The goals
The Knowlective project aims to define an approach and a set of tools to help a large, potentially disparate group to think together and reach a common decision on complex issues. We want the decision process to be inclusive, and favour true deliberation. In particular, we aim that:
- The process must scale to a very large number of participants
- Any of the participants may bring new issues and options to the table
- Participants should know when their contribution has been heard
- The process should favour mutual understanding over quick decisions
- Decisions should correspond to a genuine commitment of the parties
- The tool must provide a structured, condensed overview of the main options and their status:
- whether any of the options has been duly considered
- in what measure have some participants declared support for an option
- in what measure have some other participants declared support for objections against an option
Subject to the following constraints and obstacles:
- There might be no initial agreement on goals around a shared issue
- There might never be agreement on goals
- Yet it should be possible to define an appropriate moment to draw provisional conclusions for action
- The number of participants means that no participant can be expected to read all contributions
- Some of the participants may have no initial training in deliberation methods
- Some parts of the arguments may require specialized knowledge that some participants will not have
- Some participants may attempt to hijack or bog down the process with spurious input
- Formulation of some options might not be clear, leading to rounds of reformulation
- Participants may re-examine their support for an option that has been formulated
- Participants may be confused by a high number of subtly different proposals
- The participants may be stop participating if they feel the process is too slow, too demanding, or not progressing
How?
Though there is no magic answer to fit all these requirements, we propose to explore an approach that combines elements of existing informal online discussion platforms (blogs, forums) and more structured approaches to deliberation (IBIS) through collective semantic annotation. Broadly, untrained participants can post unstructured proposals, which more experienced participants could then link to a formal model of the known option. Participants also have the option of simply expressing support for options in the formal model, which should be presented in a clear and synthetic form. Support for options, however, is not given simply as a vote; participants also have the option of expressing their support in the form of contributions they would make to the realization of that option, were it to be agreed upon. (This can also take the form of financial contributions, which would then be treated as a participatory budget.) This should help favour options that parties are committed about. Similarly, commitment against a controversial option should be identified.
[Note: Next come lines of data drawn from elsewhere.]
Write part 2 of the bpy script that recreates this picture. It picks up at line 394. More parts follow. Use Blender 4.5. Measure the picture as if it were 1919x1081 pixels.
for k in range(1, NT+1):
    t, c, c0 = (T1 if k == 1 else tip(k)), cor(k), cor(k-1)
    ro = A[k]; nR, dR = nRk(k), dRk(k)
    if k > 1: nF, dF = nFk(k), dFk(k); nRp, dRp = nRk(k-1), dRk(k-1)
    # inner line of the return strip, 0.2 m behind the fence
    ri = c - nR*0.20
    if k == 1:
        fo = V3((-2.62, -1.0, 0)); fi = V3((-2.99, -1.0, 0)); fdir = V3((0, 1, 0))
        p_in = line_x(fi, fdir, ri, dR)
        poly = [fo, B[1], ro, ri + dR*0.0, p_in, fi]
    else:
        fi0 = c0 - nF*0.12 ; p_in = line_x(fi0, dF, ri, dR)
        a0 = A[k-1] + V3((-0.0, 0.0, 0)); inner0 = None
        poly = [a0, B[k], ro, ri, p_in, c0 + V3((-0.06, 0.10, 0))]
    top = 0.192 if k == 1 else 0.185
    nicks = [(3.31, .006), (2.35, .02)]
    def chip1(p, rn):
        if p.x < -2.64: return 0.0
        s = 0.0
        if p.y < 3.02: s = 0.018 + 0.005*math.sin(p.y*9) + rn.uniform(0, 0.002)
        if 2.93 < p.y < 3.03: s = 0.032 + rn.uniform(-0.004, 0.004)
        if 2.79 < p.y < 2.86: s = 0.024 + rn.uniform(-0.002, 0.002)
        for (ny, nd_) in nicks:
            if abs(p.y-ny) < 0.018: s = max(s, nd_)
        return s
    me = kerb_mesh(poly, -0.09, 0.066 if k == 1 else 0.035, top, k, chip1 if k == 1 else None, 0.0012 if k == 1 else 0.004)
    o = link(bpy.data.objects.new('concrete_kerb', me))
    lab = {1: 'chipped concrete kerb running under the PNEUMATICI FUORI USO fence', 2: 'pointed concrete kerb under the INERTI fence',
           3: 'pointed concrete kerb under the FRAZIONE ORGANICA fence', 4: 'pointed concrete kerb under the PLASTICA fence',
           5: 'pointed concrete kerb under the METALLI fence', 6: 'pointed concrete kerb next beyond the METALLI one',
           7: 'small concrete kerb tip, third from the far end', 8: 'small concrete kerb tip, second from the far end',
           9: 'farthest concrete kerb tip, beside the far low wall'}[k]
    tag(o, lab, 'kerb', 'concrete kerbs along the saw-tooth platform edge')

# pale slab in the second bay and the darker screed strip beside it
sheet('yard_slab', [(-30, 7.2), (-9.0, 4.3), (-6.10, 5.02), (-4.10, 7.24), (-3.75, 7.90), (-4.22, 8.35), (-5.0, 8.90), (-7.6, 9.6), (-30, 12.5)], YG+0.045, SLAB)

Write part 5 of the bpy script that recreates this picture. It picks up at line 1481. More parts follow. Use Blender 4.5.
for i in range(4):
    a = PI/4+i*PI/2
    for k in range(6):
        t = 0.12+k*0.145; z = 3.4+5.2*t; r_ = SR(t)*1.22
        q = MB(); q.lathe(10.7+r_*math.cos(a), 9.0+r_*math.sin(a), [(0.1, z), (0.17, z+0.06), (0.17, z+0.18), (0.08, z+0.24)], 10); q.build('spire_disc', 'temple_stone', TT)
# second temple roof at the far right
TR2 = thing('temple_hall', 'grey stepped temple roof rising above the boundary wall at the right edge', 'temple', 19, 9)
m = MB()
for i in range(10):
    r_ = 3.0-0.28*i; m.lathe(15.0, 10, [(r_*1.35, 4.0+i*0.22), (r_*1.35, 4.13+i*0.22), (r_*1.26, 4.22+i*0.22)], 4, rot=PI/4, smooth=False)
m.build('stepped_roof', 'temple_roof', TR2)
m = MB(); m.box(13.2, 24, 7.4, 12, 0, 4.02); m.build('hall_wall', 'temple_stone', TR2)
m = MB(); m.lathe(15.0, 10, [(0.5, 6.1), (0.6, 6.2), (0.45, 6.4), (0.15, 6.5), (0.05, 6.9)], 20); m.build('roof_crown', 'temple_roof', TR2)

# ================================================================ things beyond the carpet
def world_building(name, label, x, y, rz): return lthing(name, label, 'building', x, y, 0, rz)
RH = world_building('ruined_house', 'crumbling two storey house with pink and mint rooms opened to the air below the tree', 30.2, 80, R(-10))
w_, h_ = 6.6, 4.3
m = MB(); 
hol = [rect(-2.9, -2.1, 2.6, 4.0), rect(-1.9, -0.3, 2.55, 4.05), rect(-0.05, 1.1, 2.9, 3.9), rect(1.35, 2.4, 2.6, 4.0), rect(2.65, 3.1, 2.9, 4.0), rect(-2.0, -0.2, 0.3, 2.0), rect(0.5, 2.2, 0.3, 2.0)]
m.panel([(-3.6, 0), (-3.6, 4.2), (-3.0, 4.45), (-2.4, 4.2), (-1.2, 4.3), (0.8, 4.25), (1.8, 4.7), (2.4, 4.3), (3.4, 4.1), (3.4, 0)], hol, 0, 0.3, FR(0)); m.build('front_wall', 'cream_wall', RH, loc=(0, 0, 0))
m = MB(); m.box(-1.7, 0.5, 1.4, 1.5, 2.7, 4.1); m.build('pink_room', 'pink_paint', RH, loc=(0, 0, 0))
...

This support structure also gives an incentive for experienced participants to analyse unstructured proposals. If the original poster and the experienced participant both agree to link the post to an existing, similar option that the latter champions, this gives added support to the option (or to elements common to two similar options.) In the case of an entirely new option, the task of structuring the proposal could be undertaken by a (group of) disinterested experienced participants, or the inexperienced participant could even ask the experienced ones to help with the formalism in exchange for support.